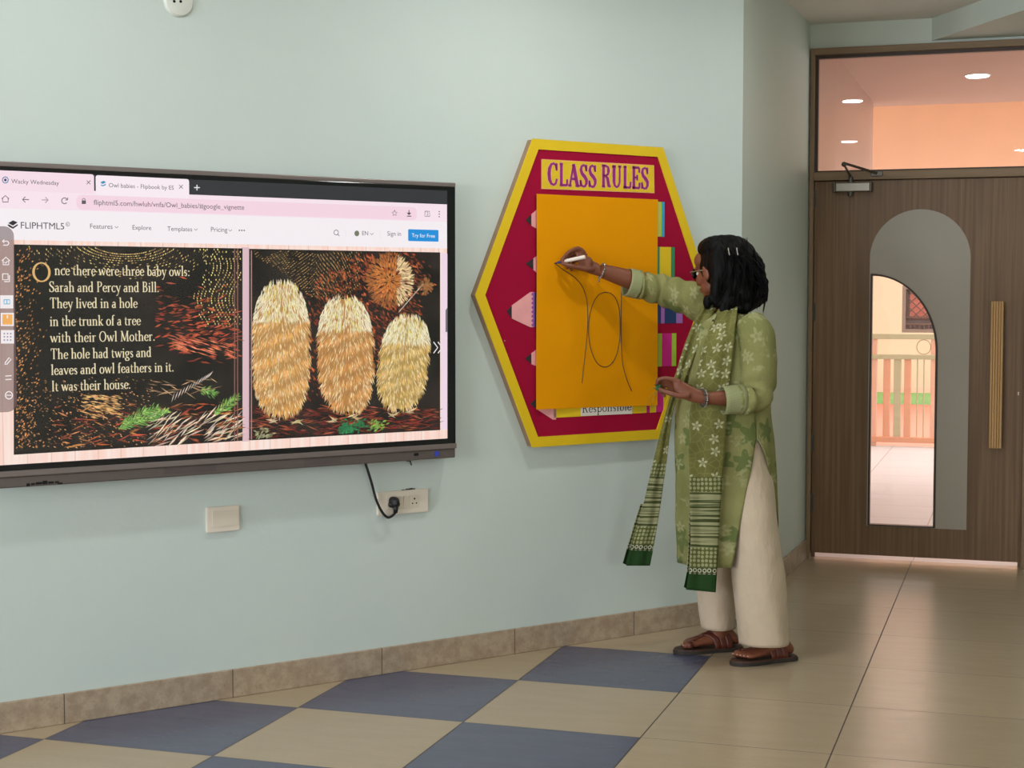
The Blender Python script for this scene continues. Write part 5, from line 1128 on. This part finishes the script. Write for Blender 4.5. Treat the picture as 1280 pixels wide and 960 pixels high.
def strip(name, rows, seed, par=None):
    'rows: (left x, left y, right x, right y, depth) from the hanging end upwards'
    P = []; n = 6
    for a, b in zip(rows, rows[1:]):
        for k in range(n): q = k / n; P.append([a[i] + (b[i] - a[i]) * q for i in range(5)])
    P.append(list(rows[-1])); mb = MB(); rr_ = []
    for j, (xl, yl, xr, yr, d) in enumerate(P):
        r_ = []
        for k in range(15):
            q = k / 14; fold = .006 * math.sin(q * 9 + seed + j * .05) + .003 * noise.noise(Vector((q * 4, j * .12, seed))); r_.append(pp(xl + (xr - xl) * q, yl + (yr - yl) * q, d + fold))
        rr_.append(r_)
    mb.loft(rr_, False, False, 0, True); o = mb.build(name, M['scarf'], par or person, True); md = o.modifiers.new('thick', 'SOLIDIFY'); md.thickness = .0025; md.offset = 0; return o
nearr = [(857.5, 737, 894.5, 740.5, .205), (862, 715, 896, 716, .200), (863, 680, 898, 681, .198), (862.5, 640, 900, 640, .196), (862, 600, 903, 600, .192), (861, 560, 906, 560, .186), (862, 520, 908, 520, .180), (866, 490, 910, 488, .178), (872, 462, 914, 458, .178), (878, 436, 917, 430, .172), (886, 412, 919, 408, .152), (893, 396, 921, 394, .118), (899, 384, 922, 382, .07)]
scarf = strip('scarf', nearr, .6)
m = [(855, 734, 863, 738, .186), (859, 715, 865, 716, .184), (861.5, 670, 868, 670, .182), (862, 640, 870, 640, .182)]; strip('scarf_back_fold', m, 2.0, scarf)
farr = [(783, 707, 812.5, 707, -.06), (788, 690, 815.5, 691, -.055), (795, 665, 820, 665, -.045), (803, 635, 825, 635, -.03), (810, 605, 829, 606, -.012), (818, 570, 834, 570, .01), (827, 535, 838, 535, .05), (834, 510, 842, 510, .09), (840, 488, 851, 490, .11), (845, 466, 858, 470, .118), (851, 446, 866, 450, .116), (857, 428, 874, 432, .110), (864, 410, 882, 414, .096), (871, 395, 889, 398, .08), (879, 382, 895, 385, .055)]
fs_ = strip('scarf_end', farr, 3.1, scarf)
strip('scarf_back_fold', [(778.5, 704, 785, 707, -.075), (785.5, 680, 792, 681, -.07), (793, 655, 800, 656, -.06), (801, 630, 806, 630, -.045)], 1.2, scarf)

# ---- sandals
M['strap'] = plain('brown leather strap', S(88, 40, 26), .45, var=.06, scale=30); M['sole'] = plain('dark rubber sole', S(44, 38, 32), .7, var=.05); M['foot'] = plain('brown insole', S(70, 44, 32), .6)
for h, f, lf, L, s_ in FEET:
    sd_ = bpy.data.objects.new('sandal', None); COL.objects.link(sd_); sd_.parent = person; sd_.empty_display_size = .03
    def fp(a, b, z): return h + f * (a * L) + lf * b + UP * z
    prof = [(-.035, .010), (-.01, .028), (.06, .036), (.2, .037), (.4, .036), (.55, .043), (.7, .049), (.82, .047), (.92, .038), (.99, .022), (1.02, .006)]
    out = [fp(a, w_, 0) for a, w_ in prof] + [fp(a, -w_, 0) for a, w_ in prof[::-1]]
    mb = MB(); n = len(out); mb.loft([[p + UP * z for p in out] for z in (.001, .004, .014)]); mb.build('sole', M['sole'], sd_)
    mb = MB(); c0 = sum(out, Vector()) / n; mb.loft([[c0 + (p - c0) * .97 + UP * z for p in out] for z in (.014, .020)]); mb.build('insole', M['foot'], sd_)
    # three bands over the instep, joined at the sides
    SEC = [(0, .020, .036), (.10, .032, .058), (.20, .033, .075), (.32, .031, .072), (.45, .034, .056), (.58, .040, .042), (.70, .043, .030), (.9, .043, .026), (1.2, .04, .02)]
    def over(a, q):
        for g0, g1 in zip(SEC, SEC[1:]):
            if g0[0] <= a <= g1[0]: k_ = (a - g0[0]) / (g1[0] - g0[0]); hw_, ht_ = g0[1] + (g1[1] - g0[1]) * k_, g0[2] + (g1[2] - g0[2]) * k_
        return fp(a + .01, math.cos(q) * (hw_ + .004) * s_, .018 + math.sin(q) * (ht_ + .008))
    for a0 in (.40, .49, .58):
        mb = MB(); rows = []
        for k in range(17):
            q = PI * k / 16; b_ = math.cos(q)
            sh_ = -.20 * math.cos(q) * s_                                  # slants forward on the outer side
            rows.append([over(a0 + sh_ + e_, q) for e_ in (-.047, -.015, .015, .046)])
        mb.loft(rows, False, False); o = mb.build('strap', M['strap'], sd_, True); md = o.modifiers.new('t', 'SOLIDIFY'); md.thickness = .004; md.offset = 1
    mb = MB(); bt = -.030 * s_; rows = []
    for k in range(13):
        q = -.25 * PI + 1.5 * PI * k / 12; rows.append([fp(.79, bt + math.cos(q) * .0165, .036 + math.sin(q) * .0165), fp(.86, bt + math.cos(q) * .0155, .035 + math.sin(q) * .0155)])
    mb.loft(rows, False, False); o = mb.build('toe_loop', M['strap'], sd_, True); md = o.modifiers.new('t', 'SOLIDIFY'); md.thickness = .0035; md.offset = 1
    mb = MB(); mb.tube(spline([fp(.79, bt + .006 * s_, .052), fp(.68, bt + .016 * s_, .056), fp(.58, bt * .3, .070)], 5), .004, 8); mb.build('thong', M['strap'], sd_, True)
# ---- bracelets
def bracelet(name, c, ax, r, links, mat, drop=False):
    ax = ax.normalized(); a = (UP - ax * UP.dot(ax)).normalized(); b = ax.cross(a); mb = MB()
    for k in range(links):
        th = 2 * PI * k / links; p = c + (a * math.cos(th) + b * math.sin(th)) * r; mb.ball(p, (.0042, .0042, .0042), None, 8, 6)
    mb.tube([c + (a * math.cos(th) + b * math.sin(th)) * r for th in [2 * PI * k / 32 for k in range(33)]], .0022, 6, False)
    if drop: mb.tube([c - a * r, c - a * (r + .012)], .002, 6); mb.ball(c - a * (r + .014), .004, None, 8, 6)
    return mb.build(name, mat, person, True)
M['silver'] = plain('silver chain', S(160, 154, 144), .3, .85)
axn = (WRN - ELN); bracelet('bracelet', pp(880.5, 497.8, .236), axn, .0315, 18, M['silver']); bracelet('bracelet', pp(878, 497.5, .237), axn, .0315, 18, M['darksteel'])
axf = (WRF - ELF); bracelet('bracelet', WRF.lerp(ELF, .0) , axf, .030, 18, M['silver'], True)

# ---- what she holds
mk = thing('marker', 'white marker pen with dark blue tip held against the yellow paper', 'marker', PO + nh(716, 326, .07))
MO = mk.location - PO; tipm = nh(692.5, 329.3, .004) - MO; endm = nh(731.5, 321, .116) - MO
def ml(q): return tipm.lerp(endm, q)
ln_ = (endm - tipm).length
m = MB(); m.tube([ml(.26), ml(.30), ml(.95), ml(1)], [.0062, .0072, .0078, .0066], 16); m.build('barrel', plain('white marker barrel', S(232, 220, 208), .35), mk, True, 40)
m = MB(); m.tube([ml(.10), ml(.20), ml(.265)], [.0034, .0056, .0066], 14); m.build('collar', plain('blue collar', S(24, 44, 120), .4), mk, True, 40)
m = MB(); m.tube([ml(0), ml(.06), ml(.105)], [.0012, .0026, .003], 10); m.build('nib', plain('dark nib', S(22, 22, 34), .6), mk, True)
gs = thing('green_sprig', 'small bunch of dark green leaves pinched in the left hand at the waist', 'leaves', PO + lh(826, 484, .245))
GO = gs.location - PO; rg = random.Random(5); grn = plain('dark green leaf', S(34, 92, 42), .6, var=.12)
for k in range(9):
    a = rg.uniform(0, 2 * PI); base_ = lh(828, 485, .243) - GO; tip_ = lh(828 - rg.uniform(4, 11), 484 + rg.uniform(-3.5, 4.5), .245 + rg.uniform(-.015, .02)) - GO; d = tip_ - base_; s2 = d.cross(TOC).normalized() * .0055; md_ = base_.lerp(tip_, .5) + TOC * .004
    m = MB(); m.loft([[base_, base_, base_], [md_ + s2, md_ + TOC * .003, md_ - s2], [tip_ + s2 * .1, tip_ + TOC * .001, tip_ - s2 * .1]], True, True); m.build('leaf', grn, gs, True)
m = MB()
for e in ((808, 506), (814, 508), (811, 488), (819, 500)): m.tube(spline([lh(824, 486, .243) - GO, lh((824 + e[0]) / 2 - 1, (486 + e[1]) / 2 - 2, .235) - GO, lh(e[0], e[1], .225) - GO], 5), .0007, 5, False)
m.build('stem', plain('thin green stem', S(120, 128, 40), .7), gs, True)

§ **What this task involves**
Find all lines holding the string "from" and copy them.

§ **Solution for this task**
The Blender Python script for this scene continues. Write part 5, from line 1128 on. This part finishes the script. Write for Blender 4.5. Treat the picture as 1280 pixels wide and 960 pixels high.
    'rows: (left x, left y, right x, right y, depth) from the hanging end upwards'